■ EXERCISE INSTRUCTIONS
Reproduce all the lines exactly as they stand, apart from the pictures.

------------------------------------------------------------------------

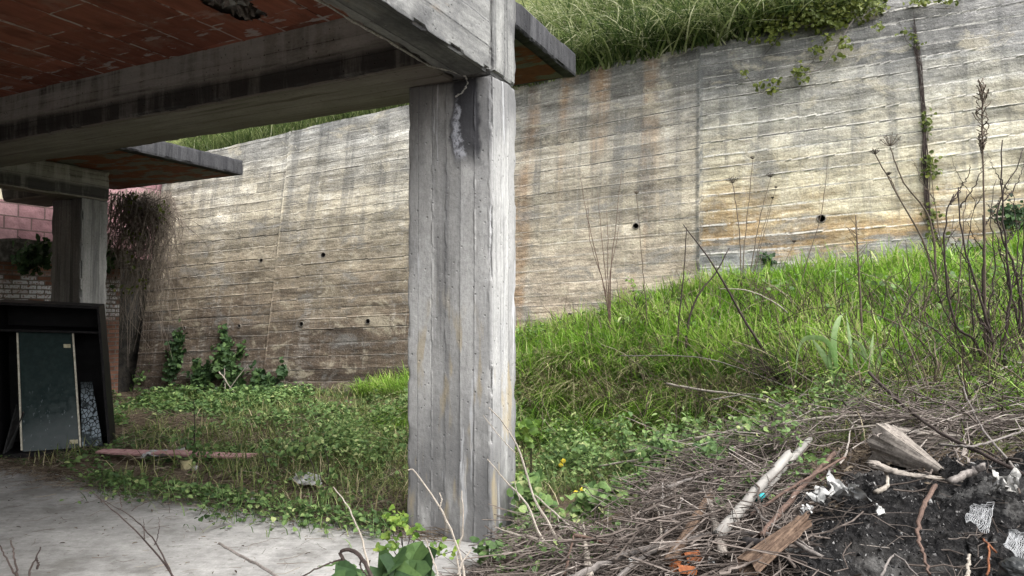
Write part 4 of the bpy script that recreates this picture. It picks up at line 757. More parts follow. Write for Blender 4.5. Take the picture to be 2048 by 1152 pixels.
tussocks(230, -.6, 5.6, -.3, 1.0, 50, .40, .012, 'slope_grass', 'bank_tussocks', .50, 5)
tussocks(60, -.4, 5.2, .5, 2.2, 40, .34, .009, 'verge_grass', 'foot_tussocks', .5, 7)
# broad-leaved weeds in patches on the slope
g = G()
for sz, sh, n_, sd2 in ((.07, 'oval', 3600, 201), (.10, 'long', 2600, 211), (.05, 'round', 2200, 221)):
    b, u, s = field(n_, -.8, 6.4, lambda u: .25*sb(u), lambda u: sb(u)+.5, lambda x, y, u, s: fbm(x*1.5, y*1.5, 0, sd2) > .56); n = len(b); b[:, 2] += .05+R.random(n)*.26; leaves(b, upn(n, .8), rv(n), sz*(.5+.8*R.random(n)), g, np.clip(.58+R.normal(size=n)*.2, 0, 1), sh)
tag(g.build('slope_weeds', MATS['weed_leaf']), kind='stuff')
# weeds at the foot of the bank and round the front pillar
def weedbed(n, u0, u1, s0, s1, hmax, size, shape, tb=.45, keep=None, clump=2.0, thr=.42, lift=0.0):
    b, u, s = field(n, u0, u1, s0, s1, keep); c = fbm(b[:, 0]*clump, b[:, 1]*clump, 0, 64, 3); ok = c > thr; b, c = b[ok], c[ok]; m_ = len(b)
    k = sstep(thr, thr+.22, c); b = b + np.stack((R.normal(size=m_)*.02, R.normal(size=m_)*.02, R.random(m_)**.8*hmax*k+.01+lift), 1)
    return b, m_, np.clip(tb + (c-.5)*.8 + R.normal(size=m_)*.2, 0, 1)
g = G()
for (n, u0, u1, s0, s1, hm, sz, sh, tb, th) in ((15000, -.9, 5.2, lambda u: sb(u)+.45, lambda u: sb(u)+2.9, .34, .036, 'oval', .52, .40), (9000, -.9, 5.2, lambda u: sb(u)+.3, lambda u: sb(u)+2.7, .45, .05, 'long', .6, .42), (5000, -.9, 3.0, lambda u: sb(u)+.6, lambda u: sb(u)+2.2, .30, .05, 'round', .4, .46)):
    b, m_, t = weedbed(n, u0, u1, s0, s1, hm, sz, sh, tb, lambda x, y, u, s: (y > 4.0) & (x < 2.6) & ~((x > 1.75) & (y < 4.9)), thr=th); leaves(b, upn(m_, .8), rv(m_), sz*(.6+.8*R.random(m_)), g, t, sh)
tag(g.build('bank_weeds', MATS['weed_leaf']), kind='stuff')
b, u, s = field(9000, -1.2, 5.2, lambda u: sb(u)+.3, lambda u: sb(u)+3.2, lambda x, y, u, s: (y > 4.2) & (x < 2.6)); n = len(b)
g = blades(b, .10+.22*R.random(n), .004+.004*R.random(n), R.uniform(0, 2*PI, n), R.uniform(.1, .8, n), R.uniform(0, .8, n), 3, np.clip(.4+R.normal(size=n)*.3, 0, 1)); tag(g.build('bank_grass', MATS['verge_grass']), kind='stuff')
# verge left of the pillar
PK0 = ong(190, 918); PKT = (ong(500, 928)-PK0)[:2]; PKT = PKT/np.linalg.norm(PKT); PKN = np.array((-PKT[1], PKT[0]))
left = lambda x, y, u, s: (e12(x, y)[0] < 11.6) & (e12(x, y)[1] > 4.3) & (x < .05) & ~((np.abs((x-PK0[0])*PKN[0]+(y-PK0[1])*PKN[1]+.22) < .32) & ((x-PK0[0])*PKT[0]+(y-PK0[1])*PKT[1] > -.1) & ((x-PK0[0])*PKT[0]+(y-PK0[1])*PKT[1] < 1.75) & (R.random(len(x)) < .72))
g = G()
for (n, u0, u1, s0, s1, hm, sz, sh, tb, th) in ((12500, -8.6, -3.4, .0, 3.3, .20, .060, 'oval', .42, .39), (11000, -8.4, 1.9, 1.0, 6.4, .16, .044, 'oval', .48, .49), (9000, -4.7, -.6, 3.6, 6.1, .12, .048, 'oval', .36, .40), (5000, -3.9, -.9, .0, 3.0, .24, .05, 'oval', .46, .46)):
    b, m_, t = weedbed(n, u0, u1, s0, s1, hm, sz, sh, tb, left, thr=th, clump=1.6); leaves(b, upn(m_, .7), rv(m_), sz*(.6+.8*R.random(m_)), g, t, sh)
tag(g.build('verge_weeds', MATS['weed_leaf']), kind='stuff')
b, u, s = field(17000, -8.6, 1.9, .02, 6.6, lambda x, y, u, s: left(x, y, u, s) & (fbm(x*1.4, y*1.4, 0, 54) > .40-.10*sstep(-5, -2.5, u))); n = len(b)
g = blades(b, (.10+.19*R.random(n))*(.6+.6*sstep(-6, -2, u)), .006+.006*R.random(n), R.uniform(0, 2*PI, n), R.uniform(.05, .7, n), R.uniform(0, .8, n), 3, np.clip(.40+R.normal(size=n)*.24+.22*sstep(2.5, 5, s)*R.random(n), 0, 1)); tag(g.build('verge_grass', MATS['verge_grass']), kind='stuff')
# dry litter lying flat
def litter(n, gen, lmin, lmax, r0, r1, seedb=0, az0=None, lift=.03, zspan=.05, dz=.22, k=3, nseg=3):
    b = gen(n); n = len(b); az = R.uniform(0, 2*PI, n) if az0 is None else az0+R.normal(size=n)*.65; L = R.uniform(lmin, lmax, n); r = R.uniform(r0, r1, n)
    d = np.stack((np.cos(az), np.sin(az), R.normal(size=n)*dz), 1); P0 = b - d*L[:, None]/2; P1 = b + d*L[:, None]/2; M = b + np.stack((R.normal(size=n), R.normal(size=n), R.normal(size=n)), 1)*(L*.07)[:, None]
    for Q in (P0, M, P1): Q[:, 2] = np.maximum(Q[:, 2], gz(Q[:, 0], Q[:, 1])+.004)
    A = np.cross(d, np.array((0, 0, 1.))); A /= np.linalg.norm(A, axis=1)[:, None]+1e-9; Bz = np.cross(d, A); Bz /= np.linalg.norm(Bz, axis=1)[:, None]+1e-9; rings = []
    for Q, f in ((P0, 1.0), (M, .85), (P1, .45)):
        for q in range(k): a = 2*PI*q/k; rings.append(Q + (A*math.cos(a)+Bz*math.sin(a))*(r*f)[:, None])
    V = np.stack(rings, 1); o = (np.arange(n)*3*k)[:, None]; Fq = np.concatenate([np.concatenate((o+w*k+q, o+w*k+(q+1) % k, o+(w+1)*k+(q+1) % k, o+(w+1)*k+q), 1) for w in (0, 1) for q in range(k)])
    return V.reshape(-1, 3), [Fq], np.repeat(np.clip(.5+R.normal(size=n)*.26, 0, 1), 3*k)
def gen_us(u0, u1, s0, s1, keep, up):
    def f(n):
        b, u, s = field(n, u0, u1, s0, s1, keep); b[:, 2] += R.random(len(b))**1.5*up + .012; return b
    return f
g = G()
g.add(*litter(14000, gen_us(-9, 2.0, 2.2, 6.7, left, .07), .10, .38, .0015, .0035)); g.add(*litter(2600, gen_us(-9.5, -6.5, 0, 1.6, left, .10), .15, .5, .002, .004)); tag(g.build('dead_litter', MATS['dead_litter']), kind='stuff')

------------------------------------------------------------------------

■ RESPONSE BELOW
Write part 4 of the bpy script that recreates this picture. It picks up at line 757. More parts follow. Write for Blender 4.5. Take the picture to be 2048 by 1152 pixels.
tussocks(230, -.6, 5.6, -.3, 1.0, 50, .40, .012, 'slope_grass', 'bank_tussocks', .50, 5)
tussocks(60, -.4, 5.2, .5, 2.2, 40, .34, .009, 'verge_grass', 'foot_tussocks', .5, 7)
# broad-leaved weeds in patches on the slope
g = G()
for sz, sh, n_, sd2 in ((.07, 'oval', 3600, 201), (.10, 'long', 2600, 211), (.05, 'round', 2200, 221)):
    b, u, s = field(n_, -.8, 6.4, lambda u: .25*sb(u), lambda u: sb(u)+.5, lambda x, y, u, s: fbm(x*1.5, y*1.5, 0, sd2) > .56); n = len(b); b[:, 2] += .05+R.random(n)*.26; leaves(b, upn(n, .8), rv(n), sz*(.5+.8*R.random(n)), g, np.clip(.58+R.normal(size=n)*.2, 0, 1), sh)
tag(g.build('slope_weeds', MATS['weed_leaf']), kind='stuff')
# weeds at the foot of the bank and round the front pillar
def weedbed(n, u0, u1, s0, s1, hmax, size, shape, tb=.45, keep=None, clump=2.0, thr=.42, lift=0.0):
    b, u, s = field(n, u0, u1, s0, s1, keep); c = fbm(b[:, 0]*clump, b[:, 1]*clump, 0, 64, 3); ok = c > thr; b, c = b[ok], c[ok]; m_ = len(b)
    k = sstep(thr, thr+.22, c); b = b + np.stack((R.normal(size=m_)*.02, R.normal(size=m_)*.02, R.random(m_)**.8*hmax*k+.01+lift), 1)
    return b, m_, np.clip(tb + (c-.5)*.8 + R.normal(size=m_)*.2, 0, 1)
g = G()
for (n, u0, u1, s0, s1, hm, sz, sh, tb, th) in ((15000, -.9, 5.2, lambda u: sb(u)+.45, lambda u: sb(u)+2.9, .34, .036, 'oval', .52, .40), (9000, -.9, 5.2, lambda u: sb(u)+.3, lambda u: sb(u)+2.7, .45, .05, 'long', .6, .42), (5000, -.9, 3.0, lambda u: sb(u)+.6, lambda u: sb(u)+2.2, .30, .05, 'round', .4, .46)):
    b, m_, t = weedbed(n, u0, u1, s0, s1, hm, sz, sh, tb, lambda x, y, u, s: (y > 4.0) & (x < 2.6) & ~((x > 1.75) & (y < 4.9)), thr=th); leaves(b, upn(m_, .8), rv(m_), sz*(.6+.8*R.random(m_)), g, t, sh)
tag(g.build('bank_weeds', MATS['weed_leaf']), kind='stuff')
b, u, s = field(9000, -1.2, 5.2, lambda u: sb(u)+.3, lambda u: sb(u)+3.2, lambda x, y, u, s: (y > 4.2) & (x < 2.6)); n = len(b)
g = blades(b, .10+.22*R.random(n), .004+.004*R.random(n), R.uniform(0, 2*PI, n), R.uniform(.1, .8, n), R.uniform(0, .8, n), 3, np.clip(.4+R.normal(size=n)*.3, 0, 1)); tag(g.build('bank_grass', MATS['verge_grass']), kind='stuff')
# verge left of the pillar
PK0 = ong(190, 918); PKT = (ong(500, 928)-PK0)[:2]; PKT = PKT/np.linalg.norm(PKT); PKN = np.array((-PKT[1], PKT[0]))
left = lambda x, y, u, s: (e12(x, y)[0] < 11.6) & (e12(x, y)[1] > 4.3) & (x < .05) & ~((np.abs((x-PK0[0])*PKN[0]+(y-PK0[1])*PKN[1]+.22) < .32) & ((x-PK0[0])*PKT[0]+(y-PK0[1])*PKT[1] > -.1) & ((x-PK0[0])*PKT[0]+(y-PK0[1])*PKT[1] < 1.75) & (R.random(len(x)) < .72))
g = G()
for (n, u0, u1, s0, s1, hm, sz, sh, tb, th) in ((12500, -8.6, -3.4, .0, 3.3, .20, .060, 'oval', .42, .39), (11000, -8.4, 1.9, 1.0, 6.4, .16, .044, 'oval', .48, .49), (9000, -4.7, -.6, 3.6, 6.1, .12, .048, 'oval', .36, .40), (5000, -3.9, -.9, .0, 3.0, .24, .05, 'oval', .46, .46)):
    b, m_, t = weedbed(n, u0, u1, s0, s1, hm, sz, sh, tb, left, thr=th, clump=1.6); leaves(b, upn(m_, .7), rv(m_), sz*(.6+.8*R.random(m_)), g, t, sh)
tag(g.build('verge_weeds', MATS['weed_leaf']), kind='stuff')
b, u, s = field(17000, -8.6, 1.9, .02, 6.6, lambda x, y, u, s: left(x, y, u, s) & (fbm(x*1.4, y*1.4, 0, 54) > .40-.10*sstep(-5, -2.5, u))); n = len(b)
g = blades(b, (.10+.19*R.random(n))*(.6+.6*sstep(-6, -2, u)), .006+.006*R.random(n), R.uniform(0, 2*PI, n), R.uniform(.05, .7, n), R.uniform(0, .8, n), 3, np.clip(.40+R.normal(size=n)*.24+.22*sstep(2.5, 5, s)*R.random(n), 0, 1)); tag(g.build('verge_grass', MATS['verge_grass']), kind='stuff')
# dry litter lying flat
def litter(n, gen, lmin, lmax, r0, r1, seedb=0, az0=None, lift=.03, zspan=.05, dz=.22, k=3, nseg=3):
    b = gen(n); n = len(b); az = R.uniform(0, 2*PI, n) if az0 is None else az0+R.normal(size=n)*.65; L = R.uniform(lmin, lmax, n); r = R.uniform(r0, r1, n)
    d = np.stack((np.cos(az), np.sin(az), R.normal(size=n)*dz), 1); P0 = b - d*L[:, None]/2; P1 = b + d*L[:, None]/2; M = b + np.stack((R.normal(size=n), R.normal(size=n), R.normal(size=n)), 1)*(L*.07)[:, None]
    for Q in (P0, M, P1): Q[:, 2] = np.maximum(Q[:, 2], gz(Q[:, 0], Q[:, 1])+.004)
    A = np.cross(d, np.array((0, 0, 1.))); A /= np.linalg.norm(A, axis=1)[:, None]+1e-9; Bz = np.cross(d, A); Bz /= np.linalg.norm(Bz, axis=1)[:, None]+1e-9; rings = []
    for Q, f in ((P0, 1.0), (M, .85), (P1, .45)):
        for q in range(k): a = 2*PI*q/k; rings.append(Q + (A*math.cos(a)+Bz*math.sin(a))*(r*f)[:, None])
    V = np.stack(rings, 1); o = (np.arange(n)*3*k)[:, None]; Fq = np.concatenate([np.concatenate((o+w*k+q, o+w*k+(q+1) % k, o+(w+1)*k+(q+1) % k, o+(w+1)*k+q), 1) for w in (0, 1) for q in range(k)])
    return V.reshape(-1, 3), [Fq], np.repeat(np.clip(.5+R.normal(size=n)*.26, 0, 1), 3*k)
def gen_us(u0, u1, s0, s1, keep, up):
    def f(n):
        b, u, s = field(n, u0, u1, s0, s1, keep); b[:, 2] += R.random(len(b))**1.5*up + .012; return b
    return f
g = G()
g.add(*litter(14000, gen_us(-9, 2.0, 2.2, 6.7, left, .07), .10, .38, .0015, .0035)); g.add(*litter(2600, gen_us(-9.5, -6.5, 0, 1.6, left, .10), .15, .5, .002, .004)); tag(g.build('dead_litter', MATS['dead_litter']), kind='stuff')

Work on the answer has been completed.